[p4] backups
G Barthelemy
gb.perforce at googlemail.com
Thu Jan 24 05:32:31 PST 2008
> What we plan to do now is to mirror our server to a virtual server in our
> virtual server farm. The cost for this is negligible (in terms of hardware
> that is) and even if a virtual server probably is not ideal for a p4 server
> we should be up and running within minutes if the server crashes and only
> loose the last 15 minutes of submits or so.
If that's of any reassurance, we are running our production Perforce
server (Linux) in a virtual environment (ESX server, DL585 hosts) with
all the storage (including the system disk) off a NetApp filer over
iSCSI (with a couple of Gb/s dedicated links for iSCSI). This works
well for us. We have over 600 Perforce users (but admittedly less than
that is using the server at any one time: we were averaging 8 to 10 p4
commands a second this morning for instance).

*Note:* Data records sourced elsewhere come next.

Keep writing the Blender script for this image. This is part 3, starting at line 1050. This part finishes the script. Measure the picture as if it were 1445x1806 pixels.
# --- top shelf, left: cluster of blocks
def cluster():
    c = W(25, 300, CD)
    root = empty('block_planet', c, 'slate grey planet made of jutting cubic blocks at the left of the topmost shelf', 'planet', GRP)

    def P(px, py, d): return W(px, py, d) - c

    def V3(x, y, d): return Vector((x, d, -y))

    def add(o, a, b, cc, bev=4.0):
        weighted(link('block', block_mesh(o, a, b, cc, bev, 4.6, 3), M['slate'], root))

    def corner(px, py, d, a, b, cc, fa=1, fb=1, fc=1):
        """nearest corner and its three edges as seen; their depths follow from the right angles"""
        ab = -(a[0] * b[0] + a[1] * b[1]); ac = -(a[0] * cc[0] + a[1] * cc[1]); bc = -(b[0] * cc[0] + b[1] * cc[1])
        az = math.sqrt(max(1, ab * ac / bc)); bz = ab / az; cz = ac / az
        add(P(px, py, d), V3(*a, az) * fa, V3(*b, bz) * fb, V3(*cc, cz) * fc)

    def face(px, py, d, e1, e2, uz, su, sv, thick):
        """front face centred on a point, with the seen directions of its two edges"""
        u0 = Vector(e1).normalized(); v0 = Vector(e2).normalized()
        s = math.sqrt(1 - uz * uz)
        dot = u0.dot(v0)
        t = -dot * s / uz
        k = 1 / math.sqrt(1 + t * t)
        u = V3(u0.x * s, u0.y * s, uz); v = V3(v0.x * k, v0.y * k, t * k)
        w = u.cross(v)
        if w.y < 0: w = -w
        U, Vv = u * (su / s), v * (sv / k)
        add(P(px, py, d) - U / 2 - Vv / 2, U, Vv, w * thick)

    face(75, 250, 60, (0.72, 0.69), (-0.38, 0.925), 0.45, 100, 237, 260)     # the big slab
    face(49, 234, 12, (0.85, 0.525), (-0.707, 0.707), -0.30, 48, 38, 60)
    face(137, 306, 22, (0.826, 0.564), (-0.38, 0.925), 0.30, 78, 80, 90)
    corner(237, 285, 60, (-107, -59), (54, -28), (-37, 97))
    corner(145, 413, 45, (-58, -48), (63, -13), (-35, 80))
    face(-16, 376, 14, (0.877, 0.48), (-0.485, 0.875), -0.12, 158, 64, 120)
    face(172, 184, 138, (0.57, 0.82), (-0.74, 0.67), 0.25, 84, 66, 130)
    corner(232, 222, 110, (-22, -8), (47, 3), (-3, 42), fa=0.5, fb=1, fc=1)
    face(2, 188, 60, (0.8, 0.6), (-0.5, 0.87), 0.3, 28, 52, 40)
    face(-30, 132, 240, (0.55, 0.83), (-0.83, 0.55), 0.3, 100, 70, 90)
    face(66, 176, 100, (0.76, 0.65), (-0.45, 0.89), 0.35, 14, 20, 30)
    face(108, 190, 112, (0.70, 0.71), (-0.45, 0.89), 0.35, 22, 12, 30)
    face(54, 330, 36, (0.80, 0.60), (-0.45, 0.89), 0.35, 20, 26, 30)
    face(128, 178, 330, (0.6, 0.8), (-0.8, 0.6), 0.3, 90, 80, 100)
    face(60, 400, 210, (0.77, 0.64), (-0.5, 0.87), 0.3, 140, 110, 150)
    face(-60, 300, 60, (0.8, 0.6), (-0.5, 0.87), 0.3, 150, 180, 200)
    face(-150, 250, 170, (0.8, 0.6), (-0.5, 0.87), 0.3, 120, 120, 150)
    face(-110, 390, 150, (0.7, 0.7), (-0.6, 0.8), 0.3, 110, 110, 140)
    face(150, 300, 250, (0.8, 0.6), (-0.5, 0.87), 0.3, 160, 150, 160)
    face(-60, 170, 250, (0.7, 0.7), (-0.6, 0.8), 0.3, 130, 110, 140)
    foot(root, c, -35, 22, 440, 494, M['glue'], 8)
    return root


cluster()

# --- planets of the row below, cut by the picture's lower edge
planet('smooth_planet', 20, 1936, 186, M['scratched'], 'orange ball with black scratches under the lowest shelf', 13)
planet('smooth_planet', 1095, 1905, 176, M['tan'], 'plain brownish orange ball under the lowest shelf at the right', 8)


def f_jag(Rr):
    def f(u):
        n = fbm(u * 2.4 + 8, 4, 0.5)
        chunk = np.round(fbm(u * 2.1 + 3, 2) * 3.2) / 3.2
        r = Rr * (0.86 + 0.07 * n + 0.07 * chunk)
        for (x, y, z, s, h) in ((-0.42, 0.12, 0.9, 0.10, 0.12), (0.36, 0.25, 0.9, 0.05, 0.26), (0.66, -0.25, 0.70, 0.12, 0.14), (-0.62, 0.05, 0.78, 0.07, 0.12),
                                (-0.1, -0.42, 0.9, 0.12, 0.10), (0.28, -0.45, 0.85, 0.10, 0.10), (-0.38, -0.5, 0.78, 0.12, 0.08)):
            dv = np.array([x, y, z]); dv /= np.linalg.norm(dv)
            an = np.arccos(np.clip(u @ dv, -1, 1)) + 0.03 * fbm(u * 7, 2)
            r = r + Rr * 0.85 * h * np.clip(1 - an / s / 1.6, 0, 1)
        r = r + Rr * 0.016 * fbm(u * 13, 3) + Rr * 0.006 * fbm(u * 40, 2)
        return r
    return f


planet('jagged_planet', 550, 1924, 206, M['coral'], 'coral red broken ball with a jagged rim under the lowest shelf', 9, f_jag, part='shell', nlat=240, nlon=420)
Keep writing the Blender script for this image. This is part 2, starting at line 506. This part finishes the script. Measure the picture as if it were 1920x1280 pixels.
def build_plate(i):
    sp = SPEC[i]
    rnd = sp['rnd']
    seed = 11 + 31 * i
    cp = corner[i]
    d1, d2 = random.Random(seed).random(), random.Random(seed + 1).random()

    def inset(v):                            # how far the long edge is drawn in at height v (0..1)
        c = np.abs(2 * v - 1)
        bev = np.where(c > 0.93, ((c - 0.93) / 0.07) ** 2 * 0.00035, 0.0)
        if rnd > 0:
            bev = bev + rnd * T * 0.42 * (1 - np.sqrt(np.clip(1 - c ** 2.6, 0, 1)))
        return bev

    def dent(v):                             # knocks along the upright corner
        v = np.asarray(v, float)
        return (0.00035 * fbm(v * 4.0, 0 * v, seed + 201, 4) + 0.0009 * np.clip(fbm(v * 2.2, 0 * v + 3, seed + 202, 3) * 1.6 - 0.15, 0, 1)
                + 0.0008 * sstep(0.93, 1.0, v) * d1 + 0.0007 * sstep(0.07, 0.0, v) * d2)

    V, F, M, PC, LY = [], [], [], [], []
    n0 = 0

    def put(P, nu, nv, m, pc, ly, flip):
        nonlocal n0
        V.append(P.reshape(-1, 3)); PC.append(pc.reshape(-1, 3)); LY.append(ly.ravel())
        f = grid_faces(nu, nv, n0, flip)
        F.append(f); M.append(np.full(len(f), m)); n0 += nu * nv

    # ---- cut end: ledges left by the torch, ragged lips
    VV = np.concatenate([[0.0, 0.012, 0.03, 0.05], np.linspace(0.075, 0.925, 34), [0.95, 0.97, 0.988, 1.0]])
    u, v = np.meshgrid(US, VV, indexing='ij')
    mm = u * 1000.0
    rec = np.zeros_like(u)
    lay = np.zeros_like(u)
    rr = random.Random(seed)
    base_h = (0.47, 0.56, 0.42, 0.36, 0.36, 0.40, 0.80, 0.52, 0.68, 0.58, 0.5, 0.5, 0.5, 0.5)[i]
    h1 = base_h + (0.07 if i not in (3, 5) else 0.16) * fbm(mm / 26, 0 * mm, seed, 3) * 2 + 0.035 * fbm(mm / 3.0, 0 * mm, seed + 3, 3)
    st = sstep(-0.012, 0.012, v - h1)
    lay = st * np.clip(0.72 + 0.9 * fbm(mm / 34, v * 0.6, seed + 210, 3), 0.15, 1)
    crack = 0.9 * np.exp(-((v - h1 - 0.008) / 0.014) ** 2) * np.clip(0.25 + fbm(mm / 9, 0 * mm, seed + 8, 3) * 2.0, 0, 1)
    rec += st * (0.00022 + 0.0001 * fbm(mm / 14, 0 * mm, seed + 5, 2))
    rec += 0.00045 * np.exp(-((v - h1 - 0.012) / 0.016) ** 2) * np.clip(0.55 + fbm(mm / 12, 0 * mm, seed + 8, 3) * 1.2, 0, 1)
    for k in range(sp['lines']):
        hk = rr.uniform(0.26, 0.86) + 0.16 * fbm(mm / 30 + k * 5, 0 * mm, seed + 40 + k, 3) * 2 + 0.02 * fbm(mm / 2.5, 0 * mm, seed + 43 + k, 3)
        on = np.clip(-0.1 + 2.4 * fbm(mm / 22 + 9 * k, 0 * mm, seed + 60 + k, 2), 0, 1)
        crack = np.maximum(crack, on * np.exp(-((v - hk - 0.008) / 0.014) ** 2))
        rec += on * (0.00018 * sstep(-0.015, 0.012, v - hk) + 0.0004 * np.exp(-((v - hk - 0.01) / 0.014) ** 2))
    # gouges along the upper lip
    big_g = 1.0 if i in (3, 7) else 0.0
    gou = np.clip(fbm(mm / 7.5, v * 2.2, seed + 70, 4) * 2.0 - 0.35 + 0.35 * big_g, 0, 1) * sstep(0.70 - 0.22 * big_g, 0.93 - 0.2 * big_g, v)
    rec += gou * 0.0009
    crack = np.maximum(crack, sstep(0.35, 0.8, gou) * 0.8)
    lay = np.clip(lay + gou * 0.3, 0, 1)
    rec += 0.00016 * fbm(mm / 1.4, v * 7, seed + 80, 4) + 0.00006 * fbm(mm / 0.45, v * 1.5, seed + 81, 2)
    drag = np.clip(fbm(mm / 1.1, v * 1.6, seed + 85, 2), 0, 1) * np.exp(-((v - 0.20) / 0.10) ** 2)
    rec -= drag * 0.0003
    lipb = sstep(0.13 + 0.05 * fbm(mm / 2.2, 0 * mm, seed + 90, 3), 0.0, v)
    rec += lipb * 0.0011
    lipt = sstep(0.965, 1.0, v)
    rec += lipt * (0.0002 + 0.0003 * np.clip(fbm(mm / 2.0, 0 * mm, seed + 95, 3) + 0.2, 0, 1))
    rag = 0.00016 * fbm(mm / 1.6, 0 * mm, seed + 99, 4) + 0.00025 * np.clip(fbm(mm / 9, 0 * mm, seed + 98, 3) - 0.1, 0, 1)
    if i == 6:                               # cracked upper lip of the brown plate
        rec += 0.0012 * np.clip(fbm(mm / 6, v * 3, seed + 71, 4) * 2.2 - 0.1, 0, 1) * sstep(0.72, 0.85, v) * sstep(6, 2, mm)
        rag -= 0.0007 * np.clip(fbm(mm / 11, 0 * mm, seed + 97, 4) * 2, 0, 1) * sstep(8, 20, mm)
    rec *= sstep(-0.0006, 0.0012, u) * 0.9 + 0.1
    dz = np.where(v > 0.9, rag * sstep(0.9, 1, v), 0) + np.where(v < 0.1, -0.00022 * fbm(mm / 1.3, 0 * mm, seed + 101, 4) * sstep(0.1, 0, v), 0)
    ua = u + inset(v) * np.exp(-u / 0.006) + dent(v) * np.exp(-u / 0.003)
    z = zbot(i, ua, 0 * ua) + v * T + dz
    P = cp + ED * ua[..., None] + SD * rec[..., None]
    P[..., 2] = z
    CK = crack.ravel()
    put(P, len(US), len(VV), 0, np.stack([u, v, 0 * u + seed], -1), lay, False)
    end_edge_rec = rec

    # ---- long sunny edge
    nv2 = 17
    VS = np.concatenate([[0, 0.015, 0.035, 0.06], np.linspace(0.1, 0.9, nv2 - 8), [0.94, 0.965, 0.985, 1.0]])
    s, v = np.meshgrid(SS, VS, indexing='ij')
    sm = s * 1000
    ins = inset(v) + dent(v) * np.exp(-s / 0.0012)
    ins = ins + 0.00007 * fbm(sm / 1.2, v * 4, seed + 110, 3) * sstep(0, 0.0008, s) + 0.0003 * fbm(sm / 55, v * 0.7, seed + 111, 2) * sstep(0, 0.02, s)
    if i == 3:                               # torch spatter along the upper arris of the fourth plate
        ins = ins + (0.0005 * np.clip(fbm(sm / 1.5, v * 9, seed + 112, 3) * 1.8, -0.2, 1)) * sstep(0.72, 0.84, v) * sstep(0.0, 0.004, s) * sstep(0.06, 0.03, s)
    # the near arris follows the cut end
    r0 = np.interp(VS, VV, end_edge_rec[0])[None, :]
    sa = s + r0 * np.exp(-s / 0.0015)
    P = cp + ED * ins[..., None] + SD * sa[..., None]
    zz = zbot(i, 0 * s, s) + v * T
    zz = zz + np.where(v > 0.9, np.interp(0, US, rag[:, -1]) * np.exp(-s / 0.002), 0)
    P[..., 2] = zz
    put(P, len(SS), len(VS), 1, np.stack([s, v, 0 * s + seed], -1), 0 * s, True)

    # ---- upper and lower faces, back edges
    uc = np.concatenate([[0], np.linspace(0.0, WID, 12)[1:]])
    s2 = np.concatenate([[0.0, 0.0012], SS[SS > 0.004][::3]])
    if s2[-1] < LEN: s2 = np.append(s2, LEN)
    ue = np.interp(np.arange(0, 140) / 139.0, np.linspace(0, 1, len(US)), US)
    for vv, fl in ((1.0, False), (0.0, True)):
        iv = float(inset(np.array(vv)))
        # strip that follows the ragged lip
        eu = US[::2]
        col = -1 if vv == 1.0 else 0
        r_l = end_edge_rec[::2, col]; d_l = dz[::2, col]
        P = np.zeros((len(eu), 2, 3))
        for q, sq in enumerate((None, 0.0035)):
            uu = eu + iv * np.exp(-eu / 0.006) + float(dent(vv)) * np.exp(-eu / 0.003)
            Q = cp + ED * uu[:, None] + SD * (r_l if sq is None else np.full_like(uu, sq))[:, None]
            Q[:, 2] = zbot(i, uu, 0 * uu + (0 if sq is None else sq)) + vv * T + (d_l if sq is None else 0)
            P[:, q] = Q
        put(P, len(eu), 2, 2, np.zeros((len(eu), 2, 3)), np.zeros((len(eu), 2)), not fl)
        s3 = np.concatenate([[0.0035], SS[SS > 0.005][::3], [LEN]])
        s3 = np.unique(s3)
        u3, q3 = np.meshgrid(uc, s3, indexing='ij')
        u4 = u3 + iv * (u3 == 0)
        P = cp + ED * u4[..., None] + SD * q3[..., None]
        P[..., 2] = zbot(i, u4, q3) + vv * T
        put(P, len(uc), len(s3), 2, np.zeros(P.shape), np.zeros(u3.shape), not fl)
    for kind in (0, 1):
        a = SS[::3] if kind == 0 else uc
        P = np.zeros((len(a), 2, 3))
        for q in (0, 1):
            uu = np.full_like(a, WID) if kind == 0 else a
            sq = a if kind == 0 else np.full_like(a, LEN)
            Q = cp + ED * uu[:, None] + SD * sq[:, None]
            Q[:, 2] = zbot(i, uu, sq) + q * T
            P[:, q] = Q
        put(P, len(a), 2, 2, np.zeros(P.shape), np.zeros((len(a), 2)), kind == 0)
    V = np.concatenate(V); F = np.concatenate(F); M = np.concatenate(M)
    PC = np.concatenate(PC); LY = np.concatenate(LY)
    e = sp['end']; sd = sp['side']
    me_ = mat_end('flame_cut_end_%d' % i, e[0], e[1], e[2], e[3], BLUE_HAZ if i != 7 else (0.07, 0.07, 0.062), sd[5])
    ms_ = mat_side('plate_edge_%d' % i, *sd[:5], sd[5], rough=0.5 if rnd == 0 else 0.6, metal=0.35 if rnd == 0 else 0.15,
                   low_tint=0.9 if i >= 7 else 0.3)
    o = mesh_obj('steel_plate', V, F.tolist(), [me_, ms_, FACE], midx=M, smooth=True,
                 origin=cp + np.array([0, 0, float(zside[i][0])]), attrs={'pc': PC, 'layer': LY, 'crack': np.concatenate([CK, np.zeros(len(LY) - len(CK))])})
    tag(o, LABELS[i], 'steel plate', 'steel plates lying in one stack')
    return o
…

Incidentally we've had to "VMotion" the server (moving it from one
host to another while live) a couple of times in the last year, while
in use at peak time: the users didn't notice anything. So my
experience is quite different: virtualisation is great for a p4 server
(Maybe I'll sing a different song when we are 2000 users, but who
knows what the technology will be capable of when we get to that
point ...)
Sticking to the original thread, having the DB, journal and RCS on a
filer opens up possibilities with regard to backup. Most filers have
now some sort of one-way mirroring capability which would allow
performing integrity check (p4 verify) and live backups (using a
separate p4d instance for checkpointing, maybe from another virtual
host) without having to replay journals to a cold database.